Shaping the landscape -- Daniel Overturf, center, professor, Southern Illinois University Carbondale Department of Cinema and Photography, listens as students in this summer’s landscape photography class discuss their work. (Photo by Russell Bailey)
August 03, 2017
Student photographers capture region’s landscape
CARBONDALE, Ill. -- For recent Southern Illinois University Carbondale cinema graduate Anna Petrelli, the chance to take an intense summer class that allows her to document the region’s natural beauty and sharpen her photography skills was one she could not pass up.
“I knew there were a lot of cool places I wanted to photograph,” said Petrelli, who is from Park Forest. “There are endless possibilities of things to shoot and build your portfolio with.
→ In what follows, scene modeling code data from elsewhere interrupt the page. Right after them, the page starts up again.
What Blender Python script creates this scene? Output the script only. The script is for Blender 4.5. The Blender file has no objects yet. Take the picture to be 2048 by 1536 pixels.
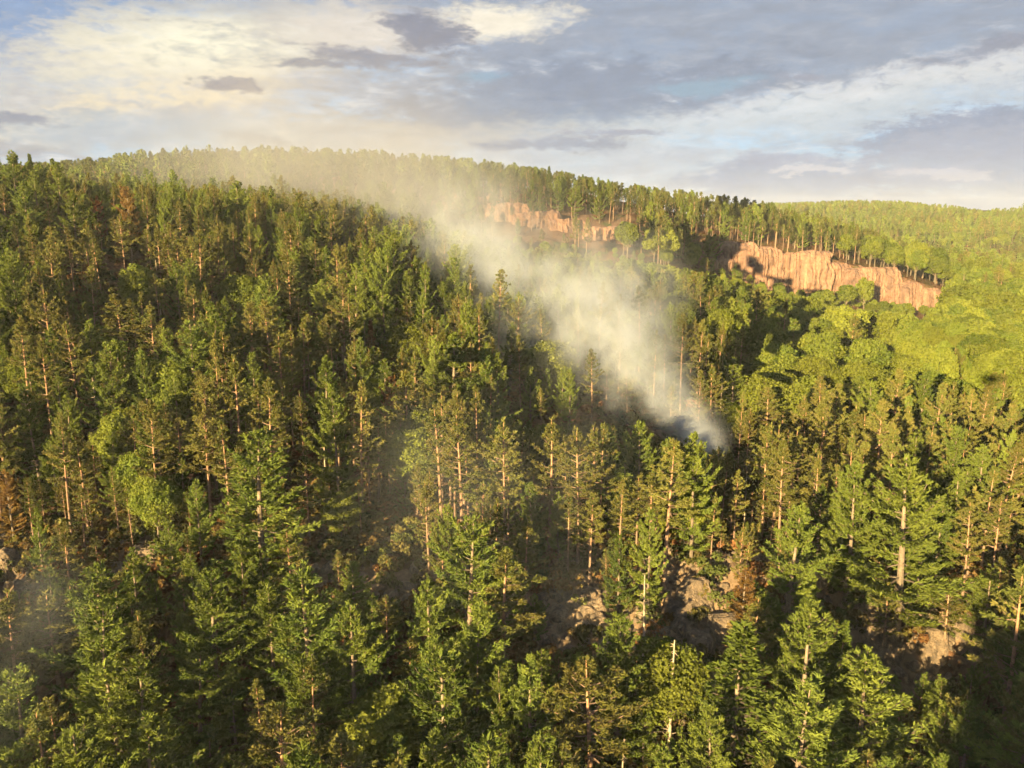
import bpy, math, random
import numpy as np

scene = bpy.context.scene
R = math.radians
# ------------------------------------------------------------------ camera
CAMZ = 70.0
PITCH = R(11.8)
FPX = 1621.0                       # focal length in pixels of a 2048 wide picture
cam_data = bpy.data.cameras.new('camera')
cam_data.sensor_width = 36.0
cam_data.lens = 36.0 * FPX / 2048.0
cam_data.clip_start = 0.5
cam_data.clip_end = 12000
cam = bpy.data.objects.new('camera', cam_data)
cam.location = (0, 0, CAMZ)
cam.rotation_euler = (R(90) - PITCH, 0, 0)
scene.collection.objects.link(cam)
scene.camera = cam
# ------------------------------------------------------------------ sun, exposure, render
SUN_EL, SUN_AZ = R(10.0), R(31.0)   # light travels 31 degrees right of the view direction, sun behind the camera
SUNV = np.array([math.sin(SUN_AZ) * math.cos(SUN_EL), math.cos(SUN_AZ) * math.cos(SUN_EL), -math.sin(SUN_EL)])
sd = bpy.data.lights.new('sun', 'SUN')
sd.energy = 5.0
sd.angle = R(0.5)
sd.color = (1.0, 0.75, 0.34)
sun = bpy.data.objects.new('sun', sd)
sun.rotation_euler = (R(90) - SUN_EL, 0, -SUN_AZ)
sun.location = (-60, -90, 120)
scene.collection.objects.link(sun)
scene.view_settings.view_transform = 'Standard'
scene.view_settings.look = 'None'
scene.view_settings.gamma = 1.0
scene.view_settings.use_curve_mapping = False
EXPO = 2.6
scene.view_settings.exposure = EXPO
cy = scene.cycles
cy.max_bounces = 5
cy.diffuse_bounces = 3
cy.glossy_bounces = 1
cy.transmission_bounces = 3
cy.volume_bounces = 1
cy.transparent_max_bounces = 6
cy.use_adaptive_sampling = True
cy.adaptive_threshold = 0.03
cy.use_denoising = True
cy.sample_clamp_indirect = 4.0
cy.volume_step_rate = 1.5
cy.volume_max_steps = 128


def link_nodes(nt):
    def N(kind, **kw):
        n = nt.nodes.new(kind)
        for k, v in kw.items():
            if k.startswith('i_'):
                n.inputs[k[2:]].default_value = v
            else:
                setattr(n, k, v)
        return n
    return N, nt.links.new


def pix_dir(px, py):
    """unit-less direction of a picture point, forward component scaled so that y = 1"""
    a, b = px - 1024.0, 768.0 - py
    fy = FPX * math.cos(PITCH) + b * math.sin(PITCH)
    fz = b * math.cos(PITCH) - FPX * math.sin(PITCH)
    return a / fy, fz / fy


def at(px, py, D):
    kx, kz = pix_dir(px, py)
    return np.array([kx * D, D, CAMZ + kz * D])


def project(P):
    P = np.asarray(P, float)
    x, y, z = P[..., 0], P[..., 1], P[..., 2] - CAMZ
    f = y * math.cos(PITCH) - z * math.sin(PITCH)
    u = y * math.sin(PITCH) + z * math.cos(PITCH)
    f = np.where(f < 1, 1, f)
    return 1024 + FPX * x / f, 768 - FPX * u / f, f


def s2l(c):
    return tuple(((v / 255 + 0.055) / 1.055) ** 2.4 if v / 255 > 0.04045 else v / 255 / 12.92 for v in c)


# ------------------------------------------------------------------ world: Nishita sky under evening clouds
SKY_STRENGTH = 0.1
world = bpy.data.worlds.new('World')
scene.world = world
world.use_nodes = True
wt = world.node_tree
wt.nodes.clear()
N, L = link_nodes(wt)


def build_sky():
    tc = N('ShaderNodeTexCoord')
    sky = N('ShaderNodeTexSky', sky_type='NISHITA', sun_disc=False, sun_elevation=SUN_EL,
            sun_rotation=SUN_AZ + math.pi, altitude=200, air_density=1.0, dust_density=1.0, ozone_density=2.0)
    sep = N('ShaderNodeSeparateXYZ')
    L(tc.outputs['Generated'], sep.inputs[0])

    def M(op, a, b=None, c=None, clamp=False):
        n = N('ShaderNodeMath', operation=op)
        n.use_clamp = clamp
        for i, v in enumerate((a, b, c)):
            if v is None:
                continue
            if isinstance(v, (int, float)):
                n.inputs[i].default_value = v
            else:
                L(v, n.inputs[i])
        return n.outputs[0]
    az = M('ARCTAN2', sep.outputs[0], sep.outputs[1])
    el = M('ARCSINE', sep.outputs[2])
    az = M('MULTIPLY', az, 57.2958)
    el = M('MULTIPLY', el, 57.2958)
    comb = N('ShaderNodeCombineXYZ')
    L(az, comb.inputs[0]); L(el, comb.inputs[1])

    def noise(scale, sx, sy, detail=5, rough=0.55, dist=0.0, off=0.0):
        mp = N('ShaderNodeMapping')
        mp.inputs['Scale'].default_value = (sx, sy, 1)
        mp.inputs['Location'].default_value = (off, off * 0.7, 0)
        L(comb.outputs[0], mp.inputs[0])
        n = N('ShaderNodeTexNoise', i_Scale=scale, i_Detail=detail, i_Roughness=rough, i_Distortion=dist)
        n.noise_dimensions = '3D'
        L(mp.outputs[0], n.inputs['Vector'])
        return n.outputs['Fac']
    # warp of the angular coordinates for ragged edges
    wx = M('SUBTRACT', noise(0.12, 1, 2.2, 7, 0.62, 0, 3.1), 0.5)
    wy = M('SUBTRACT', noise(0.12, 1, 2.2, 7, 0.62, 0, 17.7), 0.5)
    fx = M('SUBTRACT', noise(0.7, 1, 2.0, 5, 0.65, 0, 5.3), 0.5)
    fy = M('SUBTRACT', noise(0.7, 1, 2.0, 5, 0.65, 0, 9.9), 0.5)
    azw = M('ADD', M('ADD', az, M('MULTIPLY', wx, 11)), M('MULTIPLY', fx, 2.2))
    elw = M('ADD', M('ADD', el, M('MULTIPLY', wy, 2.6)), M('MULTIPLY', fy, 1.0))
    streak = noise(0.16, 1, 4.5, 8, 0.6, 0.6, 1.0)       # long flat streaks
    streak2 = noise(0.35, 1, 3.5, 8, 0.65, 0.4, 31.0)
    fine = noise(1.1, 1, 2.4, 7, 0.65, 0.3, 44.0)
    grain = noise(0.8, 1, 2.2, 6, 0.6, 0.5, 12.0)

    def mix(f, a, b):
        n = N('ShaderNodeMix', data_type='RGBA')
        for s, v in ((n.inputs[0], f), (n.inputs[6], a), (n.inputs[7], b)):
            if isinstance(v, (int, float)):
                s.default_value = v
            elif isinstance(v, tuple):
                s.default_value = (*v, 1)
            else:
                L(v, s)
        return n.outputs[2]

    K = 1.0 / (SKY_STRENGTH * 2 ** EXPO)
    def C(r, g, b):
        return tuple(v * K for v in s2l((r, g, b)))
    # high thin veil over the blue
    skyb = N('ShaderNodeMix', data_type='RGBA', blend_type='MULTIPLY')
    skyb.inputs[0].default_value = 1
    L(sky.outputs[0], skyb.inputs[6])
    skyb.inputs[7].default_value = (0.62, 0.86, 1.25, 1)
    # pale clear evening blue
    base = mix(0.9, skyb.outputs[2], C(158, 182, 208))

    def ramp(v, lo, hi):
        n = N('ShaderNodeMapRange', interpolation_type='SMOOTHSTEP')
        L(v, n.inputs[0])
        n.inputs[1].default_value = lo; n.inputs[2].default_value = hi
        return n.outputs[0]
    col = mix(ramp(streak, 0.36, 0.58), base, C(166, 180, 202))
    col = mix(ramp(streak2, 0.50, 0.68), col, C(206, 213, 222))

    def blob(col, px, py, rx, ry, rgb, soft=0.5, amt=1.0, warp=True, tilt=0.0, tex=None, tlo=0.35, thi=0.6):
        kx, kz = pix_dir(px, py)
        a0 = math.degrees(math.atan(kx)); e0 = math.degrees(math.atan(kz / math.sqrt(1 + kx * kx)))
        rx, ry = rx * 0.0345, ry * 0.0345
        A, E = (azw, elw) if warp else (az, el)
        dx = M('SUBTRACT', A, a0); dy = M('SUBTRACT', E, e0)
        if tilt:
            c, s = math.cos(R(tilt)), math.sin(R(tilt))
            nx = M('ADD', M('MULTIPLY', dx, c), M('MULTIPLY', dy, s))
            dy = M('SUBTRACT', M('MULTIPLY', dy, c), M('MULTIPLY', dx, s))
            dx = nx
        dx = M('DIVIDE', dx, rx); dy = M('DIVIDE', dy, ry)
        d = M('SQRT', M('ADD', M('MULTIPLY', dx, dx), M('MULTIPLY', dy, dy)))
        d = M('ADD', d, M('ADD', M('MULTIPLY', M('SUBTRACT', streak2, 0.5), 1.9 * min(1, soft * 3)), M('MULTIPLY', M('SUBTRACT', fine, 0.5), 1.3 * min(1, soft * 4)))) if warp else d
        m = ramp(d, 1 + soft, 1 - soft)
        m = M('MULTIPLY', m, amt)
        if tex is not None:
            m = M('MULTIPLY', m, ramp(tex, tlo, thi))
        return mix(m, col, C(*rgb))
    # broad cloud fields
    col = blob(col, 100, 30, 520, 75, (138, 164, 202), 0.6, 0.9, tilt=8)
    col = blob(col, 250, 165, 520, 95, (214, 205, 194), 0.5, 0.6, tilt=12)
    col = blob(col, 620, 20, 260, 26, (152, 168, 198), 0.7, 0.7)
    col = blob(col, 430, 85, 250, 60, (255, 246, 218), 0.7, 0.95, tilt=8)
    col = blob(col, 250, 215, 330, 32, (248, 232, 198), 0.8, 0.8, tilt=14, tex=grain, tlo=0.3, thi=0.6)
    col = blob(col, 440, 92, 110, 34, (255, 251, 226), 0.9, 0.95, warp=False)
    col = blob(col, 1500, 60, 900, 150, (158, 167, 184), 0.5, 0.85, tilt=-2)
    col = blob(col, 1100, 215, 380, 75, (146, 157, 178), 0.35, 0.9, tilt=6)
    col = blob(col, 720, 60, 130, 40, (235, 226, 214), 0.7, 0.8)
    col = blob(col, 985, 45, 110, 26, (255, 246, 226), 0.6, 0.95, tilt=6)
    col = blob(col, 1750, 185, 420, 26, (228, 228, 228), 0.8, 0.85, tilt=7, tex=grain, tlo=0.25, thi=0.5)
    col = blob(col, 1900, 120, 420, 16, (222, 224, 228), 0.9, 0.7, tilt=10, tex=grain)
    col = blob(col, 1400, 172, 75, 12, (158, 190, 212), 0.6, 0.6, tilt=3)
    col = blob(col, 970, 150, 40, 9, (152, 186, 212), 0.7, 0.7)
    col = blob(col, 1500, 250, 600, 34, (206, 217, 226), 0.8, 0.7, tilt=4)
    col = blob(col, 1250, 335, 620, 46, (204, 209, 216), 0.6, 0.7, tilt=-3)
    col = blob(col, 700, 270, 420, 30, (206, 202, 196), 0.6, 0.6)
    col = blob(col, 300, 262, 280, 26, (176, 190, 206), 0.8, 0.8)
    # dark lenticular shreds
    D1, D2 = (138, 143, 162), (150, 155, 172)
    col = blob(col, 850, 66, 95, 32, D1, 0.35, 0.95, tilt=-6)
    col = blob(col, 735, 112, 95, 15, D1, 0.45, 0.85, tilt=-4)
    col = blob(col, 660, 132, 75, 8, D1, 0.5, 0.8)
    col = blob(col, 450, 165, 68, 14, (150, 150, 164), 0.3, 0.95)
    col = blob(col, 30, 236, 60, 12, D2, 0.5, 0.9)
    col = blob(col, 20, 296, 80, 16, D2, 0.5, 0.6)
    col = blob(col, 1090, 290, 110, 12, (156, 164, 184), 0.5, 0.85)
    col = blob(col, 1220, 268, 110, 6, (160, 166, 186), 0.5, 0.8)
    col = blob(col, 520, 276, 50, 8, D2, 0.6, 0.5)
    col = blob(col, 700, 265, 90, 6, D2, 0.6, 0.4)
    col = blob(col, 1980, 95, 95, 13, (150, 156, 174), 0.5, 0.85, tilt=14)
    col = blob(col, 1590, 158, 60, 7, (160, 164, 180), 0.5, 0.8)
    # cumulus bank low on the right
    col = blob(col, 1560, 372, 200, 44, (165, 175, 197), 0.3, 0.9)
    col = blob(col, 1960, 262, 200, 34, (150, 161, 185), 0.3, 0.9, tilt=3)
    col = blob(col, 2000, 330, 240, 62, (172, 179, 198), 0.3, 0.9)
    col = blob(col, 1620, 345, 70, 8, (208, 209, 217), 0.25, 0.85)
    col = blob(col, 1900, 345, 80, 10, (206, 206, 215), 0.3, 0.8)
    col = blob(col, 1600, 325, 110, 12, (168, 176, 198), 0.4, 0.8)
    col = blob(col, 1850, 425, 420, 26, (146, 162, 194), 0.6, 0.9)
    col = blob(col, 1700, 440, 700, 22, (150, 164, 194), 0.9, 0.85, warp=False)
    # fine mottling
    mot = M('ADD', M('MULTIPLY', M('SUBTRACT', grain, 0.5), 0.22), M('MULTIPLY', M('SUBTRACT', streak2, 0.5), 0.35))
    hs = N('ShaderNodeHueSaturation')
    L(col, hs.inputs['Color'])
    L(M('ADD', mot, 1.0), hs.inputs['Value'])
    bg = N('ShaderNodeBackground')
    bg.inputs[1].default_value = SKY_STRENGTH
    L(hs.outputs[0], bg.inputs[0])
    out = N('ShaderNodeOutputWorld')
    L(bg.outputs[0], out.inputs[0])


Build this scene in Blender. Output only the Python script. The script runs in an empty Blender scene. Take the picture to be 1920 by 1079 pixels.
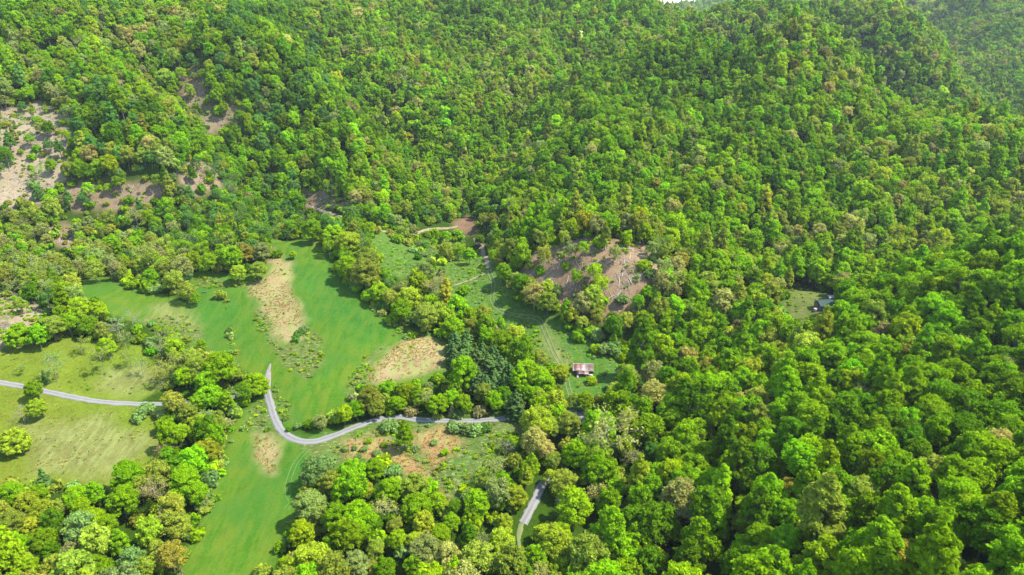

I’m really into documentation, environmental portraits and landscapes.”
Meanwhile, Louis Washkowiak, a senior in cinema and photography from Spring Valley, has been taking landscape photographs since childhood, when he took a camera that his mother gave him and snapped photos at nearby Starved Rock State Park.
“That’s where I developed my love for nature and landscape,” said Washkowiak, the son of Wayne and Sally Washkowiak. “It’s my way of expressing my own vision. I’m not a very vocal person; I’m more of a listener. Photography is my way of showing things -- how I view the world and take in an environment.”
Petrelli and Washkowiak are two of 18 students taking a landscape class in a condensed four-week setting that will conclude with the end of the university’s summer session on Friday, Aug. 4. The course, taught by Daniel Overturf, a professor in the Department of Cinema and Photography, is similar in many ways to his small town documentary class, a biennial semester-long project that chronicles communities in the region.
The current daily, three-hour landscape class sessions include critiques of prints the students might have shot the previous day, ranging from lakes, fields, mine strip cuts and urban areas. Overturf said one component in this advanced landscape class is that by the end of the first week students were showing their work for portfolios and receiving feedback. Overturf is delighted with interest in the class.
“I think it had a lot to do with people’s interest in the landscape and that they could really hit the ground running,” he said. “I wasn’t challenging them with anything new in terms of technique; it’s more about an opportunity to explore.”
In class, there are discussions about the essential visual element skills to what Overturf said might be initially confusing as students look for patterns and shapes -- not just “postcard” style shots.
“Maybe it’s a new topic, maybe it’s a new opportunity for them to concentrate on this topic,” he said. “But I have from the very beginning reminded them that basic photographic skills apply in almost every circumstance, including the landscape,” he said. “A lot of people, when they photograph the landscape, get caught up in the specific content of what they are photographing. What I try to remind them is to look at trees or rocks as shapes and patterns. The stronger photographs have stronger individual voices.”
Washkowiak was among a group of seven students who accompanied Overturf to Scotland in June; the landscape there was much different, he said. Washkowiak typically prints and edits his photos in the morning before attending class and taking in observations from other students. He said he applies those notes when he will shoot more photos later in the evening.
“I pretty much eat, sleep and breathe photography,” he said.
Petrelli, the daughter of Holly and Michael Petrelli, earned her bachelor’s degree in May and was set to move to Los Angeles, Calif. She is reconsidering that initial plan for now after becoming “too attached” to the region. Petrelli’s mother graduated from SIU Carbondale in 1975 and the family would return to the area to camp and hike when Petrelli was younger.
“I love Southern Illinois. It’s kind of an extension from home,” she said. “We’ve always come down here. It’s another world compared to the suburbs, a better world.”
Petrelli was a student in Overturf’s small town documentary class in fall 2017 where she concentrated on Grand Chain. That 16-week class provided the opportunity to shoot during the changing seasons.
For her, photography provides an ability to stop time.
“When you take a shot, that moment is over. But you have instilled it time. It’s kind of like cheating the system and stopping time so you always have that memory with you,” she said.